# SHORT TASK
Reproduce exactly only the lines from the line that holds "Model this scene" to the line that holds "col = scene.collection", inclusive, in the listing below, and please leave out every picture.

# INPUT
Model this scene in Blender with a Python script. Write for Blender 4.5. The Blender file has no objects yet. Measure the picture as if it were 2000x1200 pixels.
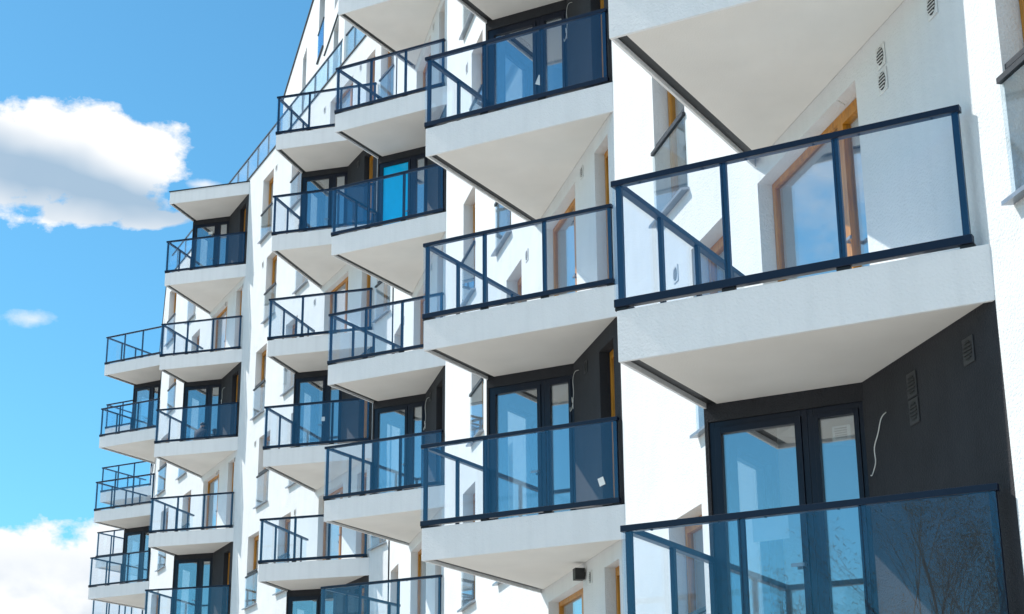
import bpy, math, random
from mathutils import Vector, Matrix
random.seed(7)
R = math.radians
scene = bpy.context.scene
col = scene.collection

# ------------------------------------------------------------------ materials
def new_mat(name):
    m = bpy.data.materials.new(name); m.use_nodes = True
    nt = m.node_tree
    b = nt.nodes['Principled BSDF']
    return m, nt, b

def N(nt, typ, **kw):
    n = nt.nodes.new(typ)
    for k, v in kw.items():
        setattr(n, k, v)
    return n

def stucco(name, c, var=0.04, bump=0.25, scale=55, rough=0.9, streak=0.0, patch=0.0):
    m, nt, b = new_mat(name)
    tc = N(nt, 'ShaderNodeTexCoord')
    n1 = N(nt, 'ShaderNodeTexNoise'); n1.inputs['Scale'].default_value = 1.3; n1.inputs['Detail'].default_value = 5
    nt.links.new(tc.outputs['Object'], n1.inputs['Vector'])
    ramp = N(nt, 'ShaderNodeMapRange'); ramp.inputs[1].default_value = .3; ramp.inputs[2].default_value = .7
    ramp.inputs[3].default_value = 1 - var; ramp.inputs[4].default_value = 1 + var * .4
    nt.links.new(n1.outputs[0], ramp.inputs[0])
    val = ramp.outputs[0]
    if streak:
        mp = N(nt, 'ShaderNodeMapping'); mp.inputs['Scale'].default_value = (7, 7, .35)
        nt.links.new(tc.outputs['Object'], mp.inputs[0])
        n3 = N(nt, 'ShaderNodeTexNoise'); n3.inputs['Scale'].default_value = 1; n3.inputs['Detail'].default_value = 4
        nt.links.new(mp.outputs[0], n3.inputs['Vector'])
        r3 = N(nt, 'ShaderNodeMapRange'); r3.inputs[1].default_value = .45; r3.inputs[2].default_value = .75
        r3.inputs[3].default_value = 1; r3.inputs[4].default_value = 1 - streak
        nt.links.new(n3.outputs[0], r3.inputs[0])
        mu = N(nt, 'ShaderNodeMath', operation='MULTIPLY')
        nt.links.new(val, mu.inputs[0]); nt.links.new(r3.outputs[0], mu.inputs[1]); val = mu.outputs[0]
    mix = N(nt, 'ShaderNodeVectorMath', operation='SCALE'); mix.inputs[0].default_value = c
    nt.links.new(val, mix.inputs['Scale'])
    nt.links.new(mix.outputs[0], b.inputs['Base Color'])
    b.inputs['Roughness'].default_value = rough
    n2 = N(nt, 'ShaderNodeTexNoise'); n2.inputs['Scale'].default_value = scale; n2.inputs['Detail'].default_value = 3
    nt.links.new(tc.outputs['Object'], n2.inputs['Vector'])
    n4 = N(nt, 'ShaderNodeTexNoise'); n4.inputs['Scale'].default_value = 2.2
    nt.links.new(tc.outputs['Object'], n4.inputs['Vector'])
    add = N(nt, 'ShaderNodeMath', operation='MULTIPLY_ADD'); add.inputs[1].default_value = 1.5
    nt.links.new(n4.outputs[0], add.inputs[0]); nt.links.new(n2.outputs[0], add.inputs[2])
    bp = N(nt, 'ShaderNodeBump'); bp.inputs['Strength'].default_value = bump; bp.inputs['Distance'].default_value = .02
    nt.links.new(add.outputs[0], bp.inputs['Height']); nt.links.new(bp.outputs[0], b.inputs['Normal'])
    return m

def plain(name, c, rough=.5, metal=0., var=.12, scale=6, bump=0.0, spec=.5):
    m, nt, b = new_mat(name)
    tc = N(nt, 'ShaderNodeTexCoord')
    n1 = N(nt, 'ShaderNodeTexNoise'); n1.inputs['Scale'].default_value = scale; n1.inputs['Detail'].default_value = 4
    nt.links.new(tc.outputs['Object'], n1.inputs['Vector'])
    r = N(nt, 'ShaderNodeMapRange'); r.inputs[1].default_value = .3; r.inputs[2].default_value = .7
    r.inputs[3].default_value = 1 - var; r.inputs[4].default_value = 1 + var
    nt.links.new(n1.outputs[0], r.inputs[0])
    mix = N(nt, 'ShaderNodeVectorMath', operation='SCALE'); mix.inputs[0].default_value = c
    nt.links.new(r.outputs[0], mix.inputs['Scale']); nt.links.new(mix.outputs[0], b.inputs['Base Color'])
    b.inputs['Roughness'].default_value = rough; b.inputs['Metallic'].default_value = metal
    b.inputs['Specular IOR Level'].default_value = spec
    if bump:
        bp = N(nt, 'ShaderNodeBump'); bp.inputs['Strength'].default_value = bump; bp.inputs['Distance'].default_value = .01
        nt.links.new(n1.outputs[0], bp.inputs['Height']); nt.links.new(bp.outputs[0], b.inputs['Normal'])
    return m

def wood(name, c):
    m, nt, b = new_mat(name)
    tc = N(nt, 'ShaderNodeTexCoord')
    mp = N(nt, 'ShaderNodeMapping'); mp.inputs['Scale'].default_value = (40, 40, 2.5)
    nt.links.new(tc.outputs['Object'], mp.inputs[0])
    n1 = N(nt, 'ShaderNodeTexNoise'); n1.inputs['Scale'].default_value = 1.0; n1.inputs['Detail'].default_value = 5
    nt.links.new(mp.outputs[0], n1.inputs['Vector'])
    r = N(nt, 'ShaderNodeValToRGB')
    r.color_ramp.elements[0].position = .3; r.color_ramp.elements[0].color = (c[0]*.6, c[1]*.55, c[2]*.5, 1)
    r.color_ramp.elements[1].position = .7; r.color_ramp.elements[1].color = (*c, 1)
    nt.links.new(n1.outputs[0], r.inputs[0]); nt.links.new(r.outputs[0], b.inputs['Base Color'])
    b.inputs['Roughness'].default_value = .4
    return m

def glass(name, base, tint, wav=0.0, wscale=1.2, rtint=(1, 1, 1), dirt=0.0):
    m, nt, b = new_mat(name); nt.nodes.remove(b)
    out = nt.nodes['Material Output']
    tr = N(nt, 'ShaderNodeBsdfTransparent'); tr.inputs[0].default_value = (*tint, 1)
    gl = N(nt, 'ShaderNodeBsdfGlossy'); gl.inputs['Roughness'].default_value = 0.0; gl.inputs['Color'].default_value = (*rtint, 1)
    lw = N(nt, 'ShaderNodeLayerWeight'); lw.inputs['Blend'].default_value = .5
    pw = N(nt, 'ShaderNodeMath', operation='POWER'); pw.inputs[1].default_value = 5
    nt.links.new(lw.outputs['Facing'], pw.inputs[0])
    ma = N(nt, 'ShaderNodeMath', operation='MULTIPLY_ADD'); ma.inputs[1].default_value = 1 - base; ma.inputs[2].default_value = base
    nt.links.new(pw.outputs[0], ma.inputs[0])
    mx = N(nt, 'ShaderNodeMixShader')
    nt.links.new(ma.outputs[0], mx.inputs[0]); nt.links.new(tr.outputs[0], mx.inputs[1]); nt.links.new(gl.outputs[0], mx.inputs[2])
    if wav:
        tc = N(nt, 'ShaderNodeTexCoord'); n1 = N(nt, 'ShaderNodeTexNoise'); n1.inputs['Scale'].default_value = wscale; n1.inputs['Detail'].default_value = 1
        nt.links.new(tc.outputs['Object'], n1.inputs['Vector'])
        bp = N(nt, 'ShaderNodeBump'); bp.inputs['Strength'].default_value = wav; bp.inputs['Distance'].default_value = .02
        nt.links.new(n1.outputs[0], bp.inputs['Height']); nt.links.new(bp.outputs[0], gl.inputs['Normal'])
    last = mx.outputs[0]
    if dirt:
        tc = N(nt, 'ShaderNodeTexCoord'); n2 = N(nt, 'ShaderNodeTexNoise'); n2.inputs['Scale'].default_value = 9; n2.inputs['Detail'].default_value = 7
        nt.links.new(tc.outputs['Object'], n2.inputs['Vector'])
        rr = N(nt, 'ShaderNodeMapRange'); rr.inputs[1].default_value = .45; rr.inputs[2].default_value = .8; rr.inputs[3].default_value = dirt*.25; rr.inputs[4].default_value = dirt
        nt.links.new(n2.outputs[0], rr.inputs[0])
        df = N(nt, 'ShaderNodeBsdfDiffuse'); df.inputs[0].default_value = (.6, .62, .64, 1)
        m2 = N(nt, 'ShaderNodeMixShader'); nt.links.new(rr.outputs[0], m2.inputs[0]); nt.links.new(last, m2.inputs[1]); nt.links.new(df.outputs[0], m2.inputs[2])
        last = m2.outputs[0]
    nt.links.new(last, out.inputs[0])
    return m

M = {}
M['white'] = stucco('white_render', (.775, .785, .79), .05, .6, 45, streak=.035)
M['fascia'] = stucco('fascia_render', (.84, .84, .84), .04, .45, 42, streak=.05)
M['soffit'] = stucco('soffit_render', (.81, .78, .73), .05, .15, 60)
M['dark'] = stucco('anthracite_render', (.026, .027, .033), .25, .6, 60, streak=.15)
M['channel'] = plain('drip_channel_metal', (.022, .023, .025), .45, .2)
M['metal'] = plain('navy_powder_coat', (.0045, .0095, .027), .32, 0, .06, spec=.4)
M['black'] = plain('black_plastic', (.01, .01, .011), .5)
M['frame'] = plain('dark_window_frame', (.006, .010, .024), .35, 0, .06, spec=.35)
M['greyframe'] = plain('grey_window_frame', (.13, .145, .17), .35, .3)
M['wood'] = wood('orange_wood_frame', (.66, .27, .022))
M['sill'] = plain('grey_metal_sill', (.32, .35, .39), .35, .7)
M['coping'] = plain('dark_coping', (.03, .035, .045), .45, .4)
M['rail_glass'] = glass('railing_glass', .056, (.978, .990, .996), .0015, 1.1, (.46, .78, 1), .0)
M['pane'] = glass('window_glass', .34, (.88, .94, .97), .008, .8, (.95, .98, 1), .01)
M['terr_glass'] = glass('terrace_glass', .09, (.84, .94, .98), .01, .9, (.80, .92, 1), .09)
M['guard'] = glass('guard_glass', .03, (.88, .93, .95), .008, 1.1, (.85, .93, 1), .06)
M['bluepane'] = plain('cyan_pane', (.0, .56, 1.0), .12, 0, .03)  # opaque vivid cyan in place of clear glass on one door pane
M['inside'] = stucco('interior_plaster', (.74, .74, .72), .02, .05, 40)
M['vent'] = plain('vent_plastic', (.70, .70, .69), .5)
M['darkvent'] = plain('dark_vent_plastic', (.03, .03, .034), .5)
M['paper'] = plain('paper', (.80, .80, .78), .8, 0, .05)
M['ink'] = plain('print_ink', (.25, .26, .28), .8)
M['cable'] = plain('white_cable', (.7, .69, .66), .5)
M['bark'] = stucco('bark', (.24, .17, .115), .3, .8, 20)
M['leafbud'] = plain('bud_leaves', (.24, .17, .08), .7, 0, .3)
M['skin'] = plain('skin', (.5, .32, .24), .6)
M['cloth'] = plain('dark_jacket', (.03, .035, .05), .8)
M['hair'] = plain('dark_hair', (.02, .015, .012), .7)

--

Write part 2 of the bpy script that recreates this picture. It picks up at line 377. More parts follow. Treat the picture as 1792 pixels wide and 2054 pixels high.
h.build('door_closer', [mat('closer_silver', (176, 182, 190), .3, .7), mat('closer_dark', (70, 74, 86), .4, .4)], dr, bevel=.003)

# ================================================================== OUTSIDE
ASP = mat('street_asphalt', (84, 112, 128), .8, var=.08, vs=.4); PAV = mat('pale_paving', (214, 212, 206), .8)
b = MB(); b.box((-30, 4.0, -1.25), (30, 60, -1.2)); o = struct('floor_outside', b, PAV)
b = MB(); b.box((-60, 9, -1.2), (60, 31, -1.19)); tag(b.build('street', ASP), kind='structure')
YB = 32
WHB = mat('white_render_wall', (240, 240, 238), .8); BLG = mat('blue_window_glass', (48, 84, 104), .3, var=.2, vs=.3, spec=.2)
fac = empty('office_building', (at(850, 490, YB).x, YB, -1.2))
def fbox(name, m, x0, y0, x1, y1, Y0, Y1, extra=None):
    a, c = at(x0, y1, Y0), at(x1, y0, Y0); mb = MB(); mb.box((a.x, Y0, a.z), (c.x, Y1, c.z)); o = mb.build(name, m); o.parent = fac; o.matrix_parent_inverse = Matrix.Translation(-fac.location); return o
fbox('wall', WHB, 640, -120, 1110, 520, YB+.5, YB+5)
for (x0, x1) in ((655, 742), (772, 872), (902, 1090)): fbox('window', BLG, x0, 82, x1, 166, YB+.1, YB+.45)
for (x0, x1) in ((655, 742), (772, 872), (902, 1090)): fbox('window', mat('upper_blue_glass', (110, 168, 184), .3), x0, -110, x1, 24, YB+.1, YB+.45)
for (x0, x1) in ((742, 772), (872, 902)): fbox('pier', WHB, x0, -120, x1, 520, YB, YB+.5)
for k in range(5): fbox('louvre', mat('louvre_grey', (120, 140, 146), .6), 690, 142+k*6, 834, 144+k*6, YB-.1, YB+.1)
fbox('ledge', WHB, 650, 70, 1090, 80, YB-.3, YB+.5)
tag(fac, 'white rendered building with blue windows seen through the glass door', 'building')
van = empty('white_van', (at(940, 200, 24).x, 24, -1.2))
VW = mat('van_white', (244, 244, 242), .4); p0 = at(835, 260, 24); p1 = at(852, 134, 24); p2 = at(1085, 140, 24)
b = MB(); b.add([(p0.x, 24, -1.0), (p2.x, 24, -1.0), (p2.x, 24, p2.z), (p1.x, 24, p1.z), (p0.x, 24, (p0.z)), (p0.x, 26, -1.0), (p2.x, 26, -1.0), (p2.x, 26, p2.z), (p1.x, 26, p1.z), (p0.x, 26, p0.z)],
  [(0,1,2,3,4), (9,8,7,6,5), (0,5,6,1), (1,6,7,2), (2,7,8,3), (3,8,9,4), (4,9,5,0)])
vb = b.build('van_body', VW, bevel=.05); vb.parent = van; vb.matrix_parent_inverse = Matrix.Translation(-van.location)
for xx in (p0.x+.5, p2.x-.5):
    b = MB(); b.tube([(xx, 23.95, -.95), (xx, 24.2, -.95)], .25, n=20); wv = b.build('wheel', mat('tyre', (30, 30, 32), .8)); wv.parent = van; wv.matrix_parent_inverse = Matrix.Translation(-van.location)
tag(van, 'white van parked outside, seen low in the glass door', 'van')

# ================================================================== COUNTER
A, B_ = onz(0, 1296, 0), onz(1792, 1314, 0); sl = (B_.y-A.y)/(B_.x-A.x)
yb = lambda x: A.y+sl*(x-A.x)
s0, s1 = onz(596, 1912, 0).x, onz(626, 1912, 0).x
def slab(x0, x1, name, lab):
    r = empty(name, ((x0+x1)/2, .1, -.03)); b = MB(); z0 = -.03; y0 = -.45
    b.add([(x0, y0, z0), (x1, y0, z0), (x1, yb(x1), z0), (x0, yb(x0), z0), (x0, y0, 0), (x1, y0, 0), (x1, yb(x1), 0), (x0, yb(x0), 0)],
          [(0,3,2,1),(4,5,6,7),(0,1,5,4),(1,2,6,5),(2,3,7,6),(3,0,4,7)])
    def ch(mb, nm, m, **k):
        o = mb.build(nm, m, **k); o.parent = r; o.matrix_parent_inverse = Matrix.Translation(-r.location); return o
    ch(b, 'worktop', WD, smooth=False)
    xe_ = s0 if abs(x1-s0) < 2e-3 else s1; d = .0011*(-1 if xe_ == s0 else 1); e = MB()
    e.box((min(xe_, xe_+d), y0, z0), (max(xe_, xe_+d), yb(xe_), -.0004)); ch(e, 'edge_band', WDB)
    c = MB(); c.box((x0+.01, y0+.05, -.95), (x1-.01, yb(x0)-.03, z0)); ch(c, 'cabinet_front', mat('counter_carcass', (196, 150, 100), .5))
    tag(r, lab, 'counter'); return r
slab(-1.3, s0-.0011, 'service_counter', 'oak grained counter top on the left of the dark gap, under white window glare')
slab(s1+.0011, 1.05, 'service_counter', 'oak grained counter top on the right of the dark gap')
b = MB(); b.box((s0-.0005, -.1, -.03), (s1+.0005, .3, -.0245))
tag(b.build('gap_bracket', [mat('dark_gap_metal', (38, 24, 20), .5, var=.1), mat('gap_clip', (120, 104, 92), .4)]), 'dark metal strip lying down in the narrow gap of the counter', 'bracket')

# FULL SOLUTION
Model this scene in Blender with a Python script. Write for Blender 4.5. The Blender file has no objects yet. Measure the picture as if it were 2000x1200 pixels.
import bpy, math, random
from mathutils import Vector, Matrix
random.seed(7)
R = math.radians
scene = bpy.context.scene
col = scene.collection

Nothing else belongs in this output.